Rezension

Kindheitstraumata und seine Auswirkungen – sehr fesselnd!

Kleine Monster -

Kleine Monster
von Jessica Lind

Bewertet mit 5 Sternen

Jessica Lind gelingt es mit "Kleine Monster" meisterhaft, eine Geschichte zu erzählen, die tief in die Psyche ihrer Protagonistin und die Abgründe der Kindheit eintaucht. Der Roman beginnt mit einem Konflikt: Pia und Jakob, die Eltern des siebenjährigen Luca, werden von der Lehrerin ihres Sohnes in die Schule gerufen. Es hat einen Vorfall mit einer Klassenkameradin gegeben. Während Jakob fest an die Unschuld seines sensiblen Sohnes glaubt, beginnt Pia, an Luca zu zweifeln und sich in ihre eigene dunkle Vergangenheit zurückzuziehen.

Die Geschichte wird hauptsächlich aus Pias Perspektive erzählt, ergänzt durch Rückblenden in ihre eigene Kindheit. Diese Rückblenden enthüllen schrittweise die traumatischen Erlebnisse, die Pia geprägt haben und nun ihre Sicht auf ihren Sohn und seine Handlungen beeinflussen. Die Spannung des Romans entsteht nicht nur durch die Frage, was Luca tatsächlich getan hat, sondern auch durch das zunehmende Eindringen von Pias Vergangenheit in ihre Gegenwart.

Lind zeichnet ein komplexes und vielschichtiges Psychogramm ihrer Protagonistin. Pia ist hin- und hergerissen zwischen ihrem Wunsch, eine gute Mutter zu sein, und ihren Ängsten, die aus ihrer eigenen Kindheit resultieren. Diese innere Zerrissenheit spiegelt sich auch in der Beziehung zu ihrem Mann Jakob wider, der die Bedrohung, die Pia in Luca sieht, nicht nachvollziehen kann.

Besonders beeindruckend ist die subtile Art und Weise, wie Lind den Schrecken und die Bedrohung aufbaut. Die dunklen Geheimnisse von Pias Kindheit und die andauernde Spannung im Umgang mit Luca schaffen eine dichte Atmosphäre, die den Leser in ihren Bann zieht. Dabei bleibt die Handlung bis zum Schluss unvorhersehbar und fesselnd.

Ein kleiner Kritikpunkt ist, dass der Klappentext vermuten lässt, der Fokus liege hauptsächlich auf dem Vorfall mit Luca. Tatsächlich steht jedoch Pias Biografie und ihre psychologische Entwicklung im Vordergrund. Diese Verschiebung kann einige Leser überraschen, mindert aber keineswegs die Intensität und Tiefe der Geschichte.
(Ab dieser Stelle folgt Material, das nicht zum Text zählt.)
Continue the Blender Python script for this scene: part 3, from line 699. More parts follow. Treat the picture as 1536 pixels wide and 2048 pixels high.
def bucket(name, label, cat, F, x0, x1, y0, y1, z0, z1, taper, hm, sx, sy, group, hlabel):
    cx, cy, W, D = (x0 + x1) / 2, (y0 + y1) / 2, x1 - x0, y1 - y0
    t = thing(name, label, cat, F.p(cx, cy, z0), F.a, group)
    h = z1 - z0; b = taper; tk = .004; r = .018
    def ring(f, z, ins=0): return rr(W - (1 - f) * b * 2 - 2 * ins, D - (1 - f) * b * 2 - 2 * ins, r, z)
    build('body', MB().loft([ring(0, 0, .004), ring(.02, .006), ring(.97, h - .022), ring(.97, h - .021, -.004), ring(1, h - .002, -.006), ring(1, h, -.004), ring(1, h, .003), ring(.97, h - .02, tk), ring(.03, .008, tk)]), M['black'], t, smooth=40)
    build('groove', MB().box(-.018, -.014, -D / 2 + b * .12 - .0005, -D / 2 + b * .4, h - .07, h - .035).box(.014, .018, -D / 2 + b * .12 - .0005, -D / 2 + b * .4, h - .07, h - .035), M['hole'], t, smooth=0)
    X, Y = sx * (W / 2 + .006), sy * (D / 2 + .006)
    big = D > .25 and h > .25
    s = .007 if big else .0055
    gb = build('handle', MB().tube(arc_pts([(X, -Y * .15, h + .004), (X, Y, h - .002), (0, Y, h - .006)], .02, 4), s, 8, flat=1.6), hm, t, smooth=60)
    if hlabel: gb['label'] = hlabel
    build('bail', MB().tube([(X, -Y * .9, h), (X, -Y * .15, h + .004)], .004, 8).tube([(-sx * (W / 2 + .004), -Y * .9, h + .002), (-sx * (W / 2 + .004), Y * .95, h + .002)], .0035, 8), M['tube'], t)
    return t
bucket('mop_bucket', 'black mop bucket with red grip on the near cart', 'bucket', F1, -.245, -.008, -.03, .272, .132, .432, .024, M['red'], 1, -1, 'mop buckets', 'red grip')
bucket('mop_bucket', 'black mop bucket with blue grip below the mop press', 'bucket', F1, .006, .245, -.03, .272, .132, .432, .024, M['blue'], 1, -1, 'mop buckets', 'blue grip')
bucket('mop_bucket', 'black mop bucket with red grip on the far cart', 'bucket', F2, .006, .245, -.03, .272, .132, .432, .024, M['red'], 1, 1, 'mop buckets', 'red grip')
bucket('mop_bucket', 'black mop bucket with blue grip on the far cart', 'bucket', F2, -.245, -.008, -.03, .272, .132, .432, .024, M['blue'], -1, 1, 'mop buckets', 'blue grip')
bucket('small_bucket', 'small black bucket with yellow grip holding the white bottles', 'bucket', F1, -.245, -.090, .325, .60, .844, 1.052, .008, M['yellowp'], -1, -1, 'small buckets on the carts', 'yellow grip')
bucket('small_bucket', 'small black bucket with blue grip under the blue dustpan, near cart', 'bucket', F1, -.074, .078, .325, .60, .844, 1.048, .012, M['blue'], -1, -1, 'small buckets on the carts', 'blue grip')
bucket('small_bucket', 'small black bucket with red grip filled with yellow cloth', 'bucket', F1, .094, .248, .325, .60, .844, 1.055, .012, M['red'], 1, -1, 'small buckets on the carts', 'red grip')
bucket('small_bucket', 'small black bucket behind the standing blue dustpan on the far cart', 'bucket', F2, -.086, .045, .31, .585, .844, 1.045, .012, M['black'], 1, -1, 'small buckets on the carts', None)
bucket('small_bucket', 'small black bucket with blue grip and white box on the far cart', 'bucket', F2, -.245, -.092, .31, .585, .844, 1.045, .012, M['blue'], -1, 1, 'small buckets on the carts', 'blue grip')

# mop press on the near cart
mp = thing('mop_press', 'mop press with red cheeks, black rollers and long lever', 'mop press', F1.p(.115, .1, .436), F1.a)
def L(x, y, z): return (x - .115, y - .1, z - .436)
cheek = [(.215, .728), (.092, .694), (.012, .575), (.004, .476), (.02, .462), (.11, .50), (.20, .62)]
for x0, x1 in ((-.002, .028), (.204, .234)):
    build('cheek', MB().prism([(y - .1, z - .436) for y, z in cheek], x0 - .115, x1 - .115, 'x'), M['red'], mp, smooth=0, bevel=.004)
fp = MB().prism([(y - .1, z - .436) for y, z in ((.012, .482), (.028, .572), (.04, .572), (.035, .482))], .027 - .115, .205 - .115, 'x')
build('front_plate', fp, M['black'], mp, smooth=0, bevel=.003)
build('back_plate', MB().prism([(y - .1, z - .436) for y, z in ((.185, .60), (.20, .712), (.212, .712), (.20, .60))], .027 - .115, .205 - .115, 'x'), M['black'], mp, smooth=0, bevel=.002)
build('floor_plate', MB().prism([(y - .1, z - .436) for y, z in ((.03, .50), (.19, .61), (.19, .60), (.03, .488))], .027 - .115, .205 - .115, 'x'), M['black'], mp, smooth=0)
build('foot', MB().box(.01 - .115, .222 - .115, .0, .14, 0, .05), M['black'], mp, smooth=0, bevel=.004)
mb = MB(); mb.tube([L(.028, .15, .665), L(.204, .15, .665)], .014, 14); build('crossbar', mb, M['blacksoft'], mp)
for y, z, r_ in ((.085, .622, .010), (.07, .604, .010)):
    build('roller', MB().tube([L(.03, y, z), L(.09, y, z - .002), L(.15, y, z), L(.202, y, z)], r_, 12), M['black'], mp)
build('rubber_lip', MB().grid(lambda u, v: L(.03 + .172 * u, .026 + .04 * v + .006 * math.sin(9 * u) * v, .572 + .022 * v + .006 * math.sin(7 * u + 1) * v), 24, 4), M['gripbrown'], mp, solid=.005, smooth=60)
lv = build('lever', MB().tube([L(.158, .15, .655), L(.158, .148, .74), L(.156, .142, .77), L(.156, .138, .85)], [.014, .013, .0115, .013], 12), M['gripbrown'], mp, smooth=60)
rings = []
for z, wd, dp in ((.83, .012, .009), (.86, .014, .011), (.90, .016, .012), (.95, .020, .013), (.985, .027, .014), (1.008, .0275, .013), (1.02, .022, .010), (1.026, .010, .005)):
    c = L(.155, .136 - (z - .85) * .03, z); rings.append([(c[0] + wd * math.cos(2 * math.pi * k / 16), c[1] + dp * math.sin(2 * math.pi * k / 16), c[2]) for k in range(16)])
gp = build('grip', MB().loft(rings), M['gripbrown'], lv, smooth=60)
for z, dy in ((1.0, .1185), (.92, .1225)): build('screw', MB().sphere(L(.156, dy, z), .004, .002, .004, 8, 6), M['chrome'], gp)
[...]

"Kleine Monster" ist kein leichter Roman, sondern eine tiefgründige und packende Erzählung über Mutterschaft, die Auswirkungen von Kindheitstraumata und die Abgründe, die in uns allen schlummern. Jessica Lind hat mit diesem Buch einen spannenden und berührenden Psychothriller geschaffen, der noch lange nachhallt. Eine klare Leseempfehlung für alle, die sich auf eine intensive und bewegende Lektüre einlassen möchten.